Q&A: Our Mission
Our Mission
Question
Hi Michi,
While I was licking my breakfast dessert—[cheese with cocoa]—it occurred to me that I now need to share with you the insight that took shape this morning. Actually, it’s an insight we already discussed in the past. We need to instill in the human race the insight that we should not expect reward from God. It is permitted, and necessary, to hope. God does not operate in our service. God has His own timetable. Therefore our role is to do everything in our power to preserve the world that He created, and to do so without cultivating expectations.

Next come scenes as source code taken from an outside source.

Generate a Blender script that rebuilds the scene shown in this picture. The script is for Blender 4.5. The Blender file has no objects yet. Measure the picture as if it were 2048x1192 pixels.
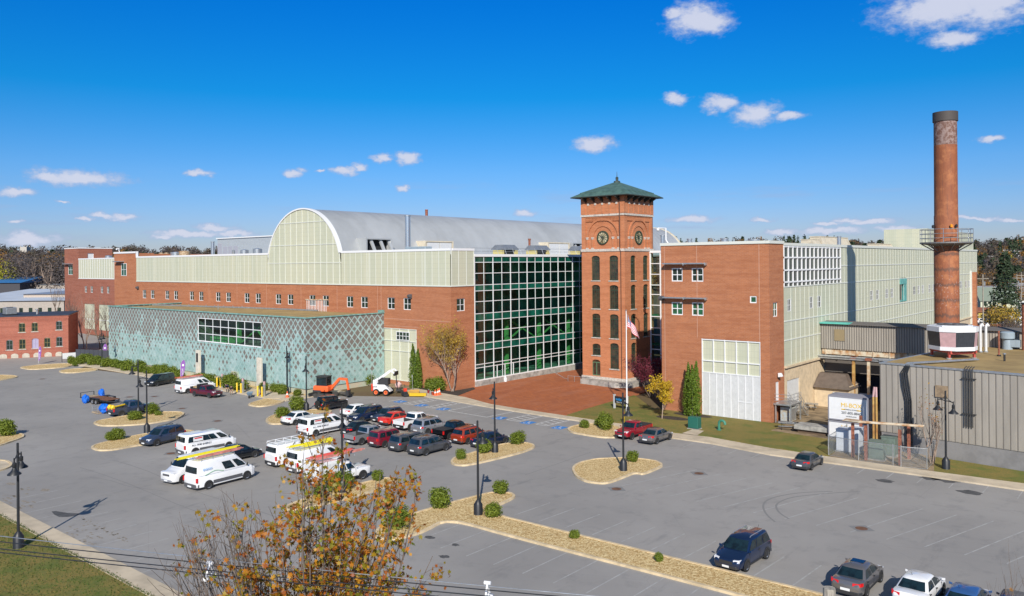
import bpy, bmesh, math, random
from mathutils import Vector, Matrix
from mathutils.geometry import tessellate_polygon
D = bpy.data; SC = bpy.context.scene; COL = SC.collection
PI = math.pi; R = math.radians

# ------------------------------------------------------------------ camera, sky, sun, exposure
FPX, ROLL, HC = 1615.0, 0.0085, 19.0        # focal length in px of a 2048 px wide frame, roll, camera height
CA, SA = .766, .643
cam = D.cameras.new('camera'); cam.sensor_width = 36; cam.lens = 36*FPX/2048
cam.shift_y = -69/2048; cam.clip_end = 12000; cam.clip_start = .3
co = D.objects.new('camera', cam); COL.objects.link(co); SC.camera = co
co.matrix_world = (Matrix.Translation((0, 0, HC)) @ Matrix.Rotation(math.atan2(SA, CA), 4, 'Z')
                   @ Matrix.Rotation(PI/2, 4, 'X') @ Matrix.Rotation(-ROLL, 4, 'Z'))
SUN_EL = R(31); SUN_AZ = math.atan2(.643, -.766)     # azimuth measured from +Y towards +X
sv = Vector((math.sin(SUN_AZ)*math.cos(SUN_EL), math.cos(SUN_AZ)*math.cos(SUN_EL), math.sin(SUN_EL)))
sl = D.lights.new('sun', 'SUN'); sl.energy = 4.6; sl.angle = R(.5); sl.color = (1, .93, .83)
so = D.objects.new('sun', sl); COL.objects.link(so); so.rotation_euler = (-sv).to_track_quat('-Z', 'Y').to_euler()
SC.view_settings.view_transform = 'Standard'; SC.view_settings.look = 'None'
SC.view_settings.exposure = 0.16; SC.view_settings.gamma = 1

class NT:
    def __init__(s, nt): s.nt = nt; s.N = nt.nodes; s.L = nt.links
    def n(s, t, **k):
        o = s.N.new(t)
        for a, b in k.items(): setattr(o, a, b)
        return o
    def put(s, sock, v):
        if isinstance(v, bpy.types.NodeSocket): s.L.new(v, sock)
        elif isinstance(v, (tuple, list)) and len(v) == 3 and sock.type == 'RGBA': sock.default_value = (*v, 1)
        else: sock.default_value = v
    def m(s, op, a, b=0.0, c=None, clamp=False):
        o = s.n('ShaderNodeMath', operation=op, use_clamp=clamp); s.put(o.inputs[0], a); s.put(o.inputs[1], b)
        if c is not None: s.put(o.inputs[2], c)
        return o.outputs[0]
    def vm(s, op, a, b=None):
        o = s.n('ShaderNodeVectorMath', operation=op); s.put(o.inputs[0], a)
        if b is not None: s.put(o.inputs[1], b)
        return o.outputs['Value'] if op in ('LENGTH', 'DOT_PRODUCT') else o.outputs[0]
    def mix(s, f, a, b, mode='MIX'):
        o = s.n('ShaderNodeMix', data_type='RGBA', blend_type=mode); s.put(o.inputs[0], f); s.put(o.inputs[6], a); s.put(o.inputs[7], b)
        return o.outputs[2]
    def ramp(s, f, pts):
        o = s.n('ShaderNodeValToRGB'); s.put(o.inputs[0], f); e = o.color_ramp.elements
        while len(e) < len(pts): e.new(.5)
        for i, (p, c) in enumerate(pts):
            e[i].position = p; e[i].color = (*c, 1) if not isinstance(c, float) else (c, c, c, 1)
        return o.outputs[0]
    def noise(s, vec, scale, detail=4, rough=.55, dist=0):
        o = s.n('ShaderNodeTexNoise'); s.L.new(vec, o.inputs['Vector']); o.inputs['Scale'].default_value = scale
        o.inputs['Detail'].default_value = detail; o.inputs['Roughness'].default_value = rough; o.inputs['Distortion'].default_value = dist
        return o.outputs[0]
    def map(s, vec, sc, loc=(0, 0, 0), rot=(0, 0, 0)):
        o = s.n('ShaderNodeMapping'); s.L.new(vec, o.inputs[0]); o.inputs['Scale'].default_value = sc
        o.inputs['Location'].default_value = loc; o.inputs['Rotation'].default_value = rot
        return o.outputs[0]
    def step(s, x, a, b):
        o = s.n('ShaderNodeMapRange', interpolation_type='SMOOTHSTEP'); s.put(o.inputs[0], x)
        s.put(o.inputs[1], a); s.put(o.inputs[2], b); return o.outputs[0]

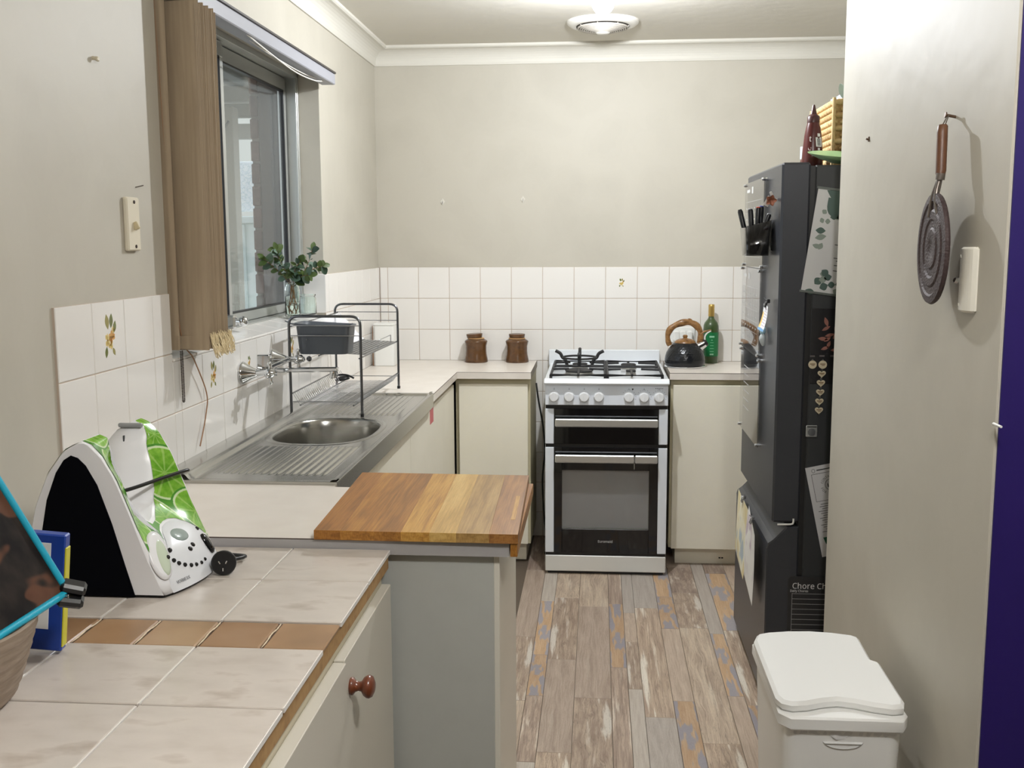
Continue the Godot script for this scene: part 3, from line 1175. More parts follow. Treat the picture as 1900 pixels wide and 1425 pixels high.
func tapware():
	var t = thing("wall_tap", "chrome wall-mounted tap set with two cross handles and a long flat spout", "tap", V(.03, 1.08, 1.89))
	var taps = [V(0, 1.075, 2.044), V(0, 1.083, 1.742)]
	for p in taps:
		var T = Transform3D(Basis(V(0, 0, 1), -PI / 2), p)
		var st = mb()
		lathe(st, P2([.034, .0005, .035, .004, .031, .010, .022, .024, .014, .040, .011, .046]), 32, T, 1.2)
		obj("flange", st, chrome, t)
		st = mb()
		lathe(st, P2([.009, .044, .009, .074, .012, .078, .0145, .086, .013, .096, .008, .102, .0085, .108, 0, .110]), 24, T, 1.0)
		for k in 4:
			var d = V(0, cos(k * PI / 2 + .15), sin(k * PI / 2 + .15))
			tube(st, [p + V(.088, 0, 0) + d * .010, p + V(.088, 0, 0) + d * .022, p + V(.088, 0, 0) + d * .030, p + V(.088, 0, 0) + d * .035], [.0055, .0050, .0078, .003], 12)
		obj("cross_handle", st, chrome, t)
	var st = mb()
	tube(st, [V(.058, 1.0765, 2.03), V(.058, 1.08, 1.90), V(.058, 1.0825, 1.755)], .0085, 16)
	obj("bridge_pipe", st, chrome, t)
	st = mb()
	rbox(st, V(.052, 1.102, 1.985), V(.040, .046, .034), .003, Basis(V(0, 1, 0), .1))
	obj("mixer_block", st, chrome, t)
	st = mb()
	rbox(st, V(.163, 1.0745, 1.955), V(.222, .013, .024), .003, Basis(V(0, 0, 1), .02))
	obj("spout", st, chrome, t)
	st = mb()
	lathe(st, P2([.009, -.016, .0105, -.012, .0105, .006]), 20, Transform3D(Basis(), V(.257, 1.066, 1.955)))
	obj("aerator", st, chrome, t)

func dish_rack():
	var t = thing("dish_rack", "two-tier dark chrome wire dish rack standing over the far drainer", "dish rack", V(.17, .89, 1.38))
	var dm = mat("dark chrome", S(116, 118, 122), .25, 1.0)
	var wire = mat("wire chrome", S(206, 208, 212), .25, 1.0)
	var zn = 1.717
	var zf = 1.04
	for z in [zn, zf]:
		var x0 = .052 if z == zn else .036
		var x1 = .291 if z == zn else .285
		var y = 1.222
		var st = mb()
		var p = [V(x0, .890, z), V(x0, y - .035, z)]
		p.append_array(arc(V(x0, y - .03, z), V(x0, y, z), V(x0 + .034, y, z), 6))
		p.append_array(arc(V(x1 - .034, y, z), V(x1, y, z), V(x1, y - .03, z), 6))
		p.append_array([V(x1, y - .035, z), V(x1, .890, z)])
		tube(st, p, .0046, 10)
		obj("end_frame", st, dm, t)
		st = mb()
		for yy in [1.191, 1.158, .938]: tube(st, [V(x0, yy, z), V(x1, yy, z)], .0020, 6)
		stuff(obj("cross_wires", st, wire, t))
		for x in [x0, x1]:
			st = mb()
			tube(st, [V(x, .8885, z), V(x, .899, z)], .0062, 10)
			obj("foot", st, black, t)
	# upper tray: sloping plate wires and a fine flat mesh
	var st = mb()
	for e in [[.058, 1.188, .046, 1.188], [.110, 1.145, .105, 1.145], [.285, 1.083, .280, 1.075], [.150, 1.092, .15, 1.084]]:
		tube(st, [V(e[0], e[1], zn), V(e[2], e[3], zf)], .0026, 8)
	obj("upper_rail", st, dm, t)
	st = mb()
	for i in 32:
		var f = lerp(.20, .99, i / 31.0)
		var z = lerp(zn, zf, f)
		var s = lerp(0.0, -.008, f)
		tube(st, [V(.054, 1.188, z), V(.150, 1.092 + s, z)], .0014, 5)
		tube(st, [V(.150, 1.090 + s, z), V(.285, 1.082 + s, z)], .0012, 5)
	for i in 9:
		var x = .15 + i * .0156
		tube(st, [V(x, 1.0895 - (x - .15) * .06, 1.585), V(x, 1.083 - (x - .15) * .06, zf)], .0010, 5)
	stuff(obj("upper_wires", st, wire, t))
	st = mb()
	tube(st, [V(.26, 1.078, 1.30), V(.262, 1.104, 1.30), V(.268, 1.106, 1.26), V(.268, 1.106, 1.10), V(.266, 1.078, 1.09)], .0018, 6)
	obj("guard_wire", st, wire, t)
	# lower tray
	st = mb()
	for e in [[.056, .966, .040, .960], [.082, .926, .070, .920], [.288, .958, .282, .950], [.262, .926, .258, .920]]:
		tube(st, [V(e[0], e[1], zn), V(e[2], e[3], zf)], .0026, 8)
	obj("lower_rail", st, dm, t)
	st = mb()
	for i in 30:
		var f = (i + .5) / 30.0
		var z = lerp(zn, zf, f)
		var s = lerp(0.0, -.006, f)
		tube(st, [V(.054, .966 + s, z), V(.078, .926 + s, z), V(.264, .926 + s, z), V(.287, .958 + s, z)], .0011, 5)
	for i in 5:
		var x = .100 + i * .036
		tube(st, [V(x, .9265, zn), V(x, .9205, zf)], .0013, 5)
	stuff(obj("lower_wires", st, wire, t))
	for e in [V(.118, 1.082, zn + .004)]:
		st = mb()
		lathe(st, P2([.003, -.004, .008, -.003, .009, 0, .008, .003, .003, .004]), 14, Transform3D(Basis(V(1, 0, 0), PI / 2), e))
		obj("hinge_loop", st, dm, t)
	# cutlery tub hooked inside the near frame
	var c = thing("cutlery_tub", "dark grey plastic cutlery tub in the top of the dish rack", "tub", V(.165, 1.094, 1.665))
	var pm = mat("grey tub", S(92, 97, 103), .4)
	st = mb()
	var rings = []
	for r in [[.080, .104, .000, 1], [.082, .106, .003, 1], [.090, .120, .088, 1], [.094, .126, .091, 1], [.094, .126, .094, 1], [.087, .114, .094, 0], [.078, .100, .006, 0]]:
		var ring = []
		var pg = rrect(r[0] * 2, r[1], .022, 5)
		for v in pg: ring.append(V(.160 + v.x, 1.0955 + r[2] + (.010 * clamp((v.x / r[0]), -1, 0) * -1.0 if r[2] > .05 else 0.0), 1.655 - v.y))
		rings.append(ring)
	loft(st, rings, true, true)
	obj("tub_body", st, pm, c)
	st = mb()
	tube(st, [V(.075, 1.194, 1.69), V(.055, 1.196, 1.695), V(.034, 1.206, 1.70)], [.005, .005, .004], 8, false, .5)
	obj("hook", st, pm, c)

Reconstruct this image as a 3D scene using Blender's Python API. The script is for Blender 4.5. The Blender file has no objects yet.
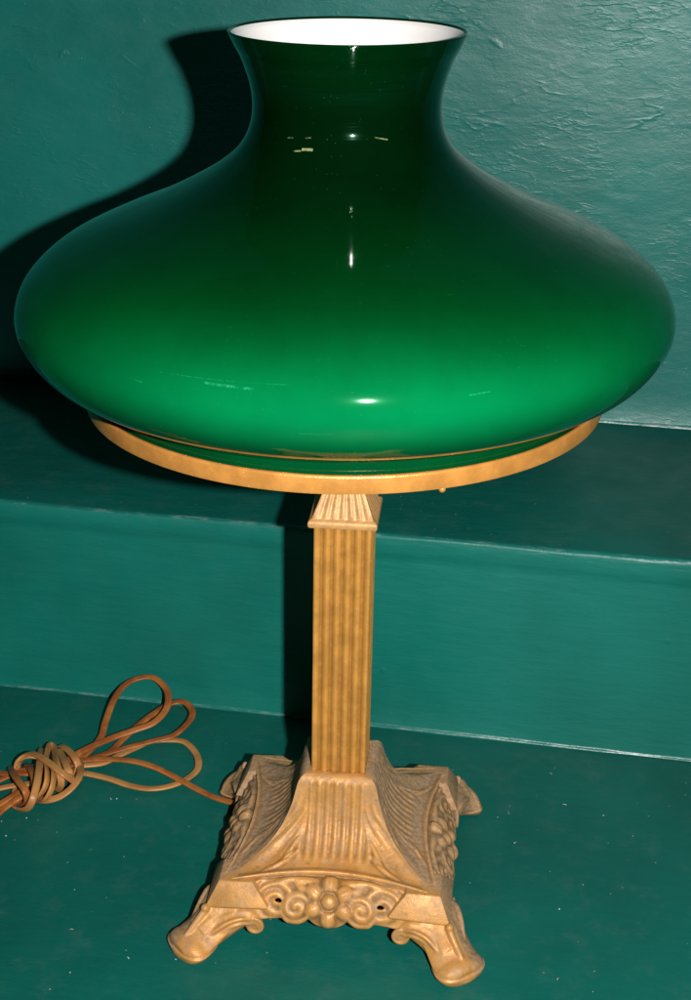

If we internalize this, we can gradually point toward an alternative mode of thought to Islam—because Islam ties belief in God to reward.
But for that to happen, Judaism has to adopt this insight. When will that happen—if ever…
All the best, and sorry for the nonsense.
Answer
Hello A.,
First of all, you absolutely have to share your culinary insight with me: cheese with cocoa?? 🙂
As for what you wrote, why is the question of reward important here? The question is what God wants and what He does not want, not what the reward is and what it is given for. In religious conceptions, reward is given for doing His will, and therefore people do the acts because it is God’s will, and even if they did not act for the sake of reward, it would not change their actions (except perhaps their devotion to the divine command). If you are claiming that God wants preservation of the universe and not other acts, you have to convince people of that, again regardless of the question of reward.
Discussion on Answer
That is of course true, but it is not important for our discussion. In the end, you have to convince people that this is what the Holy One, blessed be He, wants—not what one is rewarded for or not rewarded for. If that goes through the Sages, then deal with that. The question of reward is not relevant.
The prohibition against going up as a wall is not from the Written Torah but, if anything, a prohibition from the words of the tradition (=from the Hebrew Bible (Tanakh)), or perhaps not a prohibition at all but a recommendation. The halakhic decisors do not cite this “prohibition.”
Am I mistaken in claiming that once the Sages interpreted the 613 commandments, it became hard for us to understand what the Holy One, blessed be He, actually wants? And after all, these things roll over into our political reality today. The bluntest example is: “Is it permitted or forbidden to go up as a wall,” which is itself, at most, a rabbinic prohibition, and not from the Written Torah.